=== EXERCISE INSTRUCTIONS ===
Omit every picture and return the rest of the data unaltered.

=== SOURCE EXCERPT ===
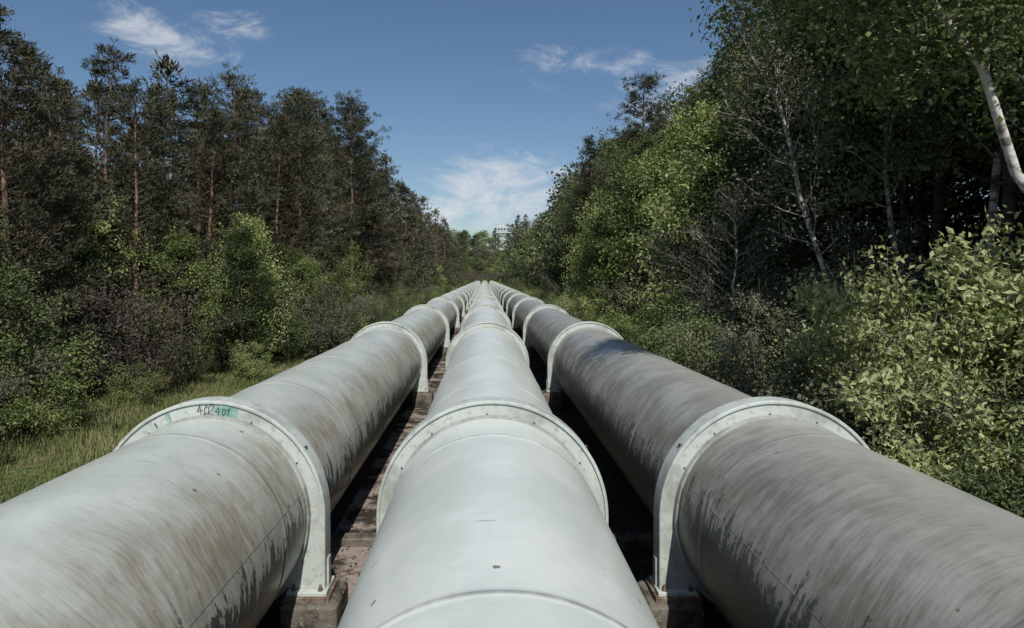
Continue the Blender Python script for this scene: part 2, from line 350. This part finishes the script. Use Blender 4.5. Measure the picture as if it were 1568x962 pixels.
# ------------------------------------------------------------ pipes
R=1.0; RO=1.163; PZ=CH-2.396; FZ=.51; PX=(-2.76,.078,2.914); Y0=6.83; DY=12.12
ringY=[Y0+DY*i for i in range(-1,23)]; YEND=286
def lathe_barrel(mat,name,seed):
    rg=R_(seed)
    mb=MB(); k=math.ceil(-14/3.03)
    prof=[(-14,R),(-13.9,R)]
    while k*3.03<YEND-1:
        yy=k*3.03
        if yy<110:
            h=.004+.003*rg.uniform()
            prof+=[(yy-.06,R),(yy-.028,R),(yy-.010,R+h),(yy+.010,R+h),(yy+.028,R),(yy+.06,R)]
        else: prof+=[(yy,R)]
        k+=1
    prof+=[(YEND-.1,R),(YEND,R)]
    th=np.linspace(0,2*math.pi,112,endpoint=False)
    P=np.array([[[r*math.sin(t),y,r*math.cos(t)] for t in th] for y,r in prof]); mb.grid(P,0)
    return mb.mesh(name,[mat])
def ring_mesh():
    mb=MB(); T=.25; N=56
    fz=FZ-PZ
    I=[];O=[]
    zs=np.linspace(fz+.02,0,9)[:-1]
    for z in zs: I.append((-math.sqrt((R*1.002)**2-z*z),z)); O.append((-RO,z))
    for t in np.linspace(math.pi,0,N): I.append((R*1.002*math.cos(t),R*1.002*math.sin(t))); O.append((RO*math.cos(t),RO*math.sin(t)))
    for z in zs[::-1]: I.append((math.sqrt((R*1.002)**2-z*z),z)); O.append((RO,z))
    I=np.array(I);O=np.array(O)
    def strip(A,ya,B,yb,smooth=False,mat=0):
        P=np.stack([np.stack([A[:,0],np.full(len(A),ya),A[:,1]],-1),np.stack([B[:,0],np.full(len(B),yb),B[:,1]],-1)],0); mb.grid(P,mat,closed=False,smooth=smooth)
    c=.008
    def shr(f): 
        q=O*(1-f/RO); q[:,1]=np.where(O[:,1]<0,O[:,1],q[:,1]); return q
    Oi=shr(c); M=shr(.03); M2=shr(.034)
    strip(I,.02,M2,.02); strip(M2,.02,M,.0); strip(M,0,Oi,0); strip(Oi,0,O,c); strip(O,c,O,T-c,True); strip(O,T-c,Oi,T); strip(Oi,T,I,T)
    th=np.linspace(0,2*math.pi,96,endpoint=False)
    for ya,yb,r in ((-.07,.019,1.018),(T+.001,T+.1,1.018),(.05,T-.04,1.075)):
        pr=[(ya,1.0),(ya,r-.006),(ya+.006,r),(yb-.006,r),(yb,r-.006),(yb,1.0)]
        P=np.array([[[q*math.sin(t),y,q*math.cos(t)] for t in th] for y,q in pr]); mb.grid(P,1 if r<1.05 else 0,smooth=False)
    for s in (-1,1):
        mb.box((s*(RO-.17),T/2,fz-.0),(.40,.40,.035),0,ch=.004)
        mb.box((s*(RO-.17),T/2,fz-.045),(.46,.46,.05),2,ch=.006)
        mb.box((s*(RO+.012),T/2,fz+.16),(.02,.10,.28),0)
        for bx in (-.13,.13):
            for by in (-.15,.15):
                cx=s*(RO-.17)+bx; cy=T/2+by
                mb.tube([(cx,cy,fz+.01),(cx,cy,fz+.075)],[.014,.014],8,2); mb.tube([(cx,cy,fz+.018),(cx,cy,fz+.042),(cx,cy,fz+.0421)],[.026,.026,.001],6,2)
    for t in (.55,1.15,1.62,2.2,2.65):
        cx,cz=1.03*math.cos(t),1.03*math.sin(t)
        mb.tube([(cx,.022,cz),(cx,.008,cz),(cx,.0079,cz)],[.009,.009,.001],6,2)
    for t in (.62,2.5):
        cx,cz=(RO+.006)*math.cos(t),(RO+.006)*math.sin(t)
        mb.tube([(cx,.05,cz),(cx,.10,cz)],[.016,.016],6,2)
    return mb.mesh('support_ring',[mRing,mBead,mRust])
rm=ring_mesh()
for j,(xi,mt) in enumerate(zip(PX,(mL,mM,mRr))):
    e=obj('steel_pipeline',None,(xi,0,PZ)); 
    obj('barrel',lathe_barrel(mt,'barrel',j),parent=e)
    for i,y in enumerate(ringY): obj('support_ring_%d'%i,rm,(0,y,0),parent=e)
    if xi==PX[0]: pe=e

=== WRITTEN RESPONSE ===
Continue the Blender Python script for this scene: part 2, from line 350. This part finishes the script. Use Blender 4.5. Measure the picture as if it were 1568x962 pixels.
# ------------------------------------------------------------ pipes
R=1.0; RO=1.163; PZ=CH-2.396; FZ=.51; PX=(-2.76,.078,2.914); Y0=6.83; DY=12.12
ringY=[Y0+DY*i for i in range(-1,23)]; YEND=286
def lathe_barrel(mat,name,seed):
    rg=R_(seed)
    mb=MB(); k=math.ceil(-14/3.03)
    prof=[(-14,R),(-13.9,R)]
    while k*3.03<YEND-1:
        yy=k*3.03
        if yy<110:
            h=.004+.003*rg.uniform()
            prof+=[(yy-.06,R),(yy-.028,R),(yy-.010,R+h),(yy+.010,R+h),(yy+.028,R),(yy+.06,R)]
        else: prof+=[(yy,R)]
        k+=1
    prof+=[(YEND-.1,R),(YEND,R)]
    th=np.linspace(0,2*math.pi,112,endpoint=False)
    P=np.array([[[r*math.sin(t),y,r*math.cos(t)] for t in th] for y,r in prof]); mb.grid(P,0)
    return mb.mesh(name,[mat])
def ring_mesh():
    mb=MB(); T=.25; N=56
    fz=FZ-PZ
    I=[];O=[]
    zs=np.linspace(fz+.02,0,9)[:-1]
    for z in zs: I.append((-math.sqrt((R*1.002)**2-z*z),z)); O.append((-RO,z))
    for t in np.linspace(math.pi,0,N): I.append((R*1.002*math.cos(t),R*1.002*math.sin(t))); O.append((RO*math.cos(t),RO*math.sin(t)))
    for z in zs[::-1]: I.append((math.sqrt((R*1.002)**2-z*z),z)); O.append((RO,z))
    I=np.array(I);O=np.array(O)
    def strip(A,ya,B,yb,smooth=False,mat=0):
        P=np.stack([np.stack([A[:,0],np.full(len(A),ya),A[:,1]],-1),np.stack([B[:,0],np.full(len(B),yb),B[:,1]],-1)],0); mb.grid(P,mat,closed=False,smooth=smooth)
    c=.008
    def shr(f): 
        q=O*(1-f/RO); q[:,1]=np.where(O[:,1]<0,O[:,1],q[:,1]); return q
    Oi=shr(c); M=shr(.03); M2=shr(.034)
    strip(I,.02,M2,.02); strip(M2,.02,M,.0); strip(M,0,Oi,0); strip(Oi,0,O,c); strip(O,c,O,T-c,True); strip(O,T-c,Oi,T); strip(Oi,T,I,T)
    th=np.linspace(0,2*math.pi,96,endpoint=False)
    for ya,yb,r in ((-.07,.019,1.018),(T+.001,T+.1,1.018),(.05,T-.04,1.075)):
        pr=[(ya,1.0),(ya,r-.006),(ya+.006,r),(yb-.006,r),(yb,r-.006),(yb,1.0)]
        P=np.array([[[q*math.sin(t),y,q*math.cos(t)] for t in th] for y,q in pr]); mb.grid(P,1 if r<1.05 else 0,smooth=False)
    for s in (-1,1):
        mb.box((s*(RO-.17),T/2,fz-.0),(.40,.40,.035),0,ch=.004)
        mb.box((s*(RO-.17),T/2,fz-.045),(.46,.46,.05),2,ch=.006)
        mb.box((s*(RO+.012),T/2,fz+.16),(.02,.10,.28),0)
        for bx in (-.13,.13):
            for by in (-.15,.15):
                cx=s*(RO-.17)+bx; cy=T/2+by
                mb.tube([(cx,cy,fz+.01),(cx,cy,fz+.075)],[.014,.014],8,2); mb.tube([(cx,cy,fz+.018),(cx,cy,fz+.042),(cx,cy,fz+.0421)],[.026,.026,.001],6,2)
    for t in (.55,1.15,1.62,2.2,2.65):
        cx,cz=1.03*math.cos(t),1.03*math.sin(t)
        mb.tube([(cx,.022,cz),(cx,.008,cz),(cx,.0079,cz)],[.009,.009,.001],6,2)
    for t in (.62,2.5):
        cx,cz=(RO+.006)*math.cos(t),(RO+.006)*math.sin(t)
        mb.tube([(cx,.05,cz),(cx,.10,cz)],[.016,.016],6,2)
    return mb.mesh('support_ring',[mRing,mBead,mRust])
rm=ring_mesh()
for j,(xi,mt) in enumerate(zip(PX,(mL,mM,mRr))):
    e=obj('steel_pipeline',None,(xi,0,PZ)); 
    obj('barrel',lathe_barrel(mt,'barrel',j),parent=e)
    for i,y in enumerate(ringY): obj('support_ring_%d'%i,rm,(0,y,0),parent=e)
    if xi==PX[0]: pe=e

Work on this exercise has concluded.